Aw, come on guys! That's an invitation for sea stories and "One night, at band camp..." tales to be told around a fireplace in a good pub, if I've ever heard one.

First the boat can sucker you in, it needs nothing. Wait, it needs this hundred dollar part. Wait, it needs this $300 part. Ooops, broke that, needs the $500 mechanic call. Wait, he says it needs a $2500 overhaul. Oh, and that bulkhead shifted a little, not to worry, it only will cost a grand to replace. Wait a minute, why is the deck dripping? Ooops, needs recoring, but you've got so much into the boat already...

IF you don't know the perils of surveying, the boat can suck you in, suck you dry, and spit out the chewed bones while you try to pay for hazmat disposal.

Or, it can sink in a channel, leaving you to pay the salvage and clearance costs (and the State will often chose someone fast, not cheap) plus the environmental fees to contain and remove your fuel and oils and wash all the ducks and polish all the lobster traps. After you've put in all that extra work AND lost the vacation time.

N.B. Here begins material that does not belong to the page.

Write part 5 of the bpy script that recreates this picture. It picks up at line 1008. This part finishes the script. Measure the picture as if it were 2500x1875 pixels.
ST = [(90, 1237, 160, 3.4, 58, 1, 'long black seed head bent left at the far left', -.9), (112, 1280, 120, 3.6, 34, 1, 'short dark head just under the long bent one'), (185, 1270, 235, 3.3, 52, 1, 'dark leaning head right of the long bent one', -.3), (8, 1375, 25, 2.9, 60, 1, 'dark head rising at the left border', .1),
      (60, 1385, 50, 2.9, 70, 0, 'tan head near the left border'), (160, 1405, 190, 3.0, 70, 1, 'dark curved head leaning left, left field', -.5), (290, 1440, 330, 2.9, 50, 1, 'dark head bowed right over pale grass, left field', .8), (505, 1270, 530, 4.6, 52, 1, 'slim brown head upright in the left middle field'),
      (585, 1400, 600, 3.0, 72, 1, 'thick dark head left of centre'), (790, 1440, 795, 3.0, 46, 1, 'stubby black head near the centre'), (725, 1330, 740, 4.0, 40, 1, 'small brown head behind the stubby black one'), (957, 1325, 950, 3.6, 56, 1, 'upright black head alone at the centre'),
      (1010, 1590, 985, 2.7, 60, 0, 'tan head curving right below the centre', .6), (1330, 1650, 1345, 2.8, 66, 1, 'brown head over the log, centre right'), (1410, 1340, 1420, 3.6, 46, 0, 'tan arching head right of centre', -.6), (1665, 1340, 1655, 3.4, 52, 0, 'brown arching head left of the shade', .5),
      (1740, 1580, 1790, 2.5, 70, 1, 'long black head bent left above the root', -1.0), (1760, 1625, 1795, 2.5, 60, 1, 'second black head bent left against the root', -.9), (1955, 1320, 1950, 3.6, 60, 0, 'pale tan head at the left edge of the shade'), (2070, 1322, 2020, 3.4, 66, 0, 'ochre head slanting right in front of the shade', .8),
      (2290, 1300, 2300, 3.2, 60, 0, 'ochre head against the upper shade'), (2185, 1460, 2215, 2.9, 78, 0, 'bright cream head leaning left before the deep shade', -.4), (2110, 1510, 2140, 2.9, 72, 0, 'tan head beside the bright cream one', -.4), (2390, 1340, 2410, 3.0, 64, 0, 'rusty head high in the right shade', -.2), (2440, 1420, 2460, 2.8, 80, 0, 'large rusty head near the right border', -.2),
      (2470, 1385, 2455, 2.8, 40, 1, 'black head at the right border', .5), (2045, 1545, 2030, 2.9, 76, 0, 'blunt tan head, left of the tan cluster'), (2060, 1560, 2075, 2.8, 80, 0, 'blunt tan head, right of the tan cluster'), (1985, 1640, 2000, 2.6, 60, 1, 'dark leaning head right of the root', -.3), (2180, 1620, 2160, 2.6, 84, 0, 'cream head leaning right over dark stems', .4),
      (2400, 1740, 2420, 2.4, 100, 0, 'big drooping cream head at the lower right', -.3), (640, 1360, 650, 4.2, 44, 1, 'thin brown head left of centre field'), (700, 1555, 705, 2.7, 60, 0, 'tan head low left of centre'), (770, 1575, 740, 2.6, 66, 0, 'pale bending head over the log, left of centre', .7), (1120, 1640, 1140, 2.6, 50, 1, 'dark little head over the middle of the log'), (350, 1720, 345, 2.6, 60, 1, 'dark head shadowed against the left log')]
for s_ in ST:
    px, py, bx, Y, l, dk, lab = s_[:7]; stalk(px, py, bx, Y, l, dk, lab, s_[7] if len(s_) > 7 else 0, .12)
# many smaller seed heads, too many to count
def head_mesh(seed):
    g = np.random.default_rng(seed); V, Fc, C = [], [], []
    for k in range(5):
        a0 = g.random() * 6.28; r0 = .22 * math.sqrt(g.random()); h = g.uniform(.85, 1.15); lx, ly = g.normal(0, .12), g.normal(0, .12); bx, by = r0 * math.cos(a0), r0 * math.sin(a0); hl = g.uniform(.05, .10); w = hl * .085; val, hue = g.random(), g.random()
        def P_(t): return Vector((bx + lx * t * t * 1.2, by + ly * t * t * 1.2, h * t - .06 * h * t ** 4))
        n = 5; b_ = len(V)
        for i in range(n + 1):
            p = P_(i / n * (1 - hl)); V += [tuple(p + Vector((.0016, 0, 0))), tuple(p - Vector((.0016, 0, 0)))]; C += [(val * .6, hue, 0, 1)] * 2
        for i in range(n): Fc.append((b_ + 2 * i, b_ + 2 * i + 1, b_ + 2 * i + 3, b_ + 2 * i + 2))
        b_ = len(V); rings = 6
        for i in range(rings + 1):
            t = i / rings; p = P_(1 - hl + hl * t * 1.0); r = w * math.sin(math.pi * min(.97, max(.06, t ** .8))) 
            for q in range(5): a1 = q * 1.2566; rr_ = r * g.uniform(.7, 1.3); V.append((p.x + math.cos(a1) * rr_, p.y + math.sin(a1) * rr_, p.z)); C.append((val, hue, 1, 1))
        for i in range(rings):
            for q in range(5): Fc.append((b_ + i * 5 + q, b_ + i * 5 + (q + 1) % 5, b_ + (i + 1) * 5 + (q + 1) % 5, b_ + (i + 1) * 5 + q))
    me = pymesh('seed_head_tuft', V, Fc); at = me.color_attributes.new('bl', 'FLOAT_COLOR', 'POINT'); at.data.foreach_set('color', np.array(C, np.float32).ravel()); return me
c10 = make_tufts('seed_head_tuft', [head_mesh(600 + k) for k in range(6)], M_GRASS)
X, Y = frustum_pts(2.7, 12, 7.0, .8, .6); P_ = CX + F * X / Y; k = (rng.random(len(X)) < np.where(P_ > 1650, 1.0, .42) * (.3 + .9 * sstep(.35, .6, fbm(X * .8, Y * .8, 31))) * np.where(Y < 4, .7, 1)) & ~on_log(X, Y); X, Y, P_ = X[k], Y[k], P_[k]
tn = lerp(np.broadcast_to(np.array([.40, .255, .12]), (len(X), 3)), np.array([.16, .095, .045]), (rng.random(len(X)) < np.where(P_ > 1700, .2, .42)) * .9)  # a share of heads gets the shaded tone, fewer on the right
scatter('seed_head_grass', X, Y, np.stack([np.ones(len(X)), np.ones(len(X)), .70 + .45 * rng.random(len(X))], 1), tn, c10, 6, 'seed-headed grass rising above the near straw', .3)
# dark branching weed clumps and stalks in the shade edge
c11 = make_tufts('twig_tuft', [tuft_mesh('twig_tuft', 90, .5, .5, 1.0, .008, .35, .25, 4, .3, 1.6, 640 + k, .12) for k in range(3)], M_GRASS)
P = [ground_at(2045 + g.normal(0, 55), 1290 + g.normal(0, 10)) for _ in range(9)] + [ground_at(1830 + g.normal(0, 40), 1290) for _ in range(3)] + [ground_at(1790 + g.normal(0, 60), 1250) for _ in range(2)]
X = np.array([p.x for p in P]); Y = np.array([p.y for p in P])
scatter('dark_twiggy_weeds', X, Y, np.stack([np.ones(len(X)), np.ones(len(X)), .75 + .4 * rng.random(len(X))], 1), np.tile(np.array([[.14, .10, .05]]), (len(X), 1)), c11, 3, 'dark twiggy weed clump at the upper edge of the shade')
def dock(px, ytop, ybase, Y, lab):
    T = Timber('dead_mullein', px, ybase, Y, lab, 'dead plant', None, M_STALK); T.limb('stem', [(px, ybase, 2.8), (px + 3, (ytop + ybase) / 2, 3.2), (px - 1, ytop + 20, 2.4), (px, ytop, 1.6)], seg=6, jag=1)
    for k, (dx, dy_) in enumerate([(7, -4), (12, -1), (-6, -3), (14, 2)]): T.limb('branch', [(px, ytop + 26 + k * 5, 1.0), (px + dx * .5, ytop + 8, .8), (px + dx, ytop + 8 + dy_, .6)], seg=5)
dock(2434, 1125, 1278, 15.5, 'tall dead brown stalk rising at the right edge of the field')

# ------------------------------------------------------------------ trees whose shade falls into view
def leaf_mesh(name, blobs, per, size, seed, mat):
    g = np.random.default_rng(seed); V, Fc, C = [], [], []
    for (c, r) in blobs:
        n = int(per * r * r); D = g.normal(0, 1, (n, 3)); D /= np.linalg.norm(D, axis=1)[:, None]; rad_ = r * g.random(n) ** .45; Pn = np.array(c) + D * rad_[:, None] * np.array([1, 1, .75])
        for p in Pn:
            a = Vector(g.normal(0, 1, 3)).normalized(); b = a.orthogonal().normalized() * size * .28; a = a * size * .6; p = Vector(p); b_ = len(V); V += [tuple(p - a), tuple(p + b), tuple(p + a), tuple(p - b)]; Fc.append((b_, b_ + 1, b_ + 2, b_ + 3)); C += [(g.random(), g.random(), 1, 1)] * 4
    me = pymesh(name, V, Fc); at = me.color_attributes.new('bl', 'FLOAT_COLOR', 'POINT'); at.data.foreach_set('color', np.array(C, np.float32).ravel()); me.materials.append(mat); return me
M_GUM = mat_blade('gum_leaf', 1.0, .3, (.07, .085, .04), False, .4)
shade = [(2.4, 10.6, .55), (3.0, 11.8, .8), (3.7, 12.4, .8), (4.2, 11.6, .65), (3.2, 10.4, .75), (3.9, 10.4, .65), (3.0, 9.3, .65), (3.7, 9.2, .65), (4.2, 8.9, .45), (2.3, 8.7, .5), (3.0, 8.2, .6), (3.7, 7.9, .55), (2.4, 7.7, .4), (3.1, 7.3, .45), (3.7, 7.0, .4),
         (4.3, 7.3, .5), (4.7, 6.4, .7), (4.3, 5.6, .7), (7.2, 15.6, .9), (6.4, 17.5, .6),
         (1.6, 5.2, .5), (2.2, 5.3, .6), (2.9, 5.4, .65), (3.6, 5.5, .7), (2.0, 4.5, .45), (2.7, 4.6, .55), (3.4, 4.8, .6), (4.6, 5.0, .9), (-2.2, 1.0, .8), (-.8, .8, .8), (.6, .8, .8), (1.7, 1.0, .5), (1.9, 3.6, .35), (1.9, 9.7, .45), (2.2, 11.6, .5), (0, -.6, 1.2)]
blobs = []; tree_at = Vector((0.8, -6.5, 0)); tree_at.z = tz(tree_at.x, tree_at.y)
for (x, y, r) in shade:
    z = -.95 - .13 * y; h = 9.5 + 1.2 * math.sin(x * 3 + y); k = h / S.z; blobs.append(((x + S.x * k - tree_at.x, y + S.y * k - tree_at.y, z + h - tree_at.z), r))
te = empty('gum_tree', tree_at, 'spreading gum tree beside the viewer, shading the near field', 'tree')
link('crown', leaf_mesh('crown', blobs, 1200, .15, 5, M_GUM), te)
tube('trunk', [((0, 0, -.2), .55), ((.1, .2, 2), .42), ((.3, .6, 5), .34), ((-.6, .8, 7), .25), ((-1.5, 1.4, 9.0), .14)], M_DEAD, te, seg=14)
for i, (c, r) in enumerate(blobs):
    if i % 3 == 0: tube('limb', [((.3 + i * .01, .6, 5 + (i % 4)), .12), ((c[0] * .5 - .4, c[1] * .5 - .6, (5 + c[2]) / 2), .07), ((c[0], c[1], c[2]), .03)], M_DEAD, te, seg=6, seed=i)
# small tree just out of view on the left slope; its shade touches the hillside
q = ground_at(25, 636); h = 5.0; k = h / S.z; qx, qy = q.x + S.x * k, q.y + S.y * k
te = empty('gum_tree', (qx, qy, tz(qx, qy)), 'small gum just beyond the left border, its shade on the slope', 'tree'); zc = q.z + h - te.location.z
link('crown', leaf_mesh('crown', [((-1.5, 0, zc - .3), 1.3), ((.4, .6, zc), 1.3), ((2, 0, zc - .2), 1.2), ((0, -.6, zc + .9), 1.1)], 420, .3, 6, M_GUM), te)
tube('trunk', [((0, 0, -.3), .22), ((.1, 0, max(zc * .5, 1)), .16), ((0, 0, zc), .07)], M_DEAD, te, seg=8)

I'm not saying it will, just that the questions begs for a tale-telling competition. Oh, and even worse? While you're fixing the boat, your girlfriend could fall in love with the tow boat driver and run away with him. Or her.

See? Just when you thought it couldn't get any worse? (VBG)

Now, someone please, fetch another coupla' pints and tell me what else could go wronger!

(Anyone follow the sea adventures in the Non Sequitor cartoon strip?)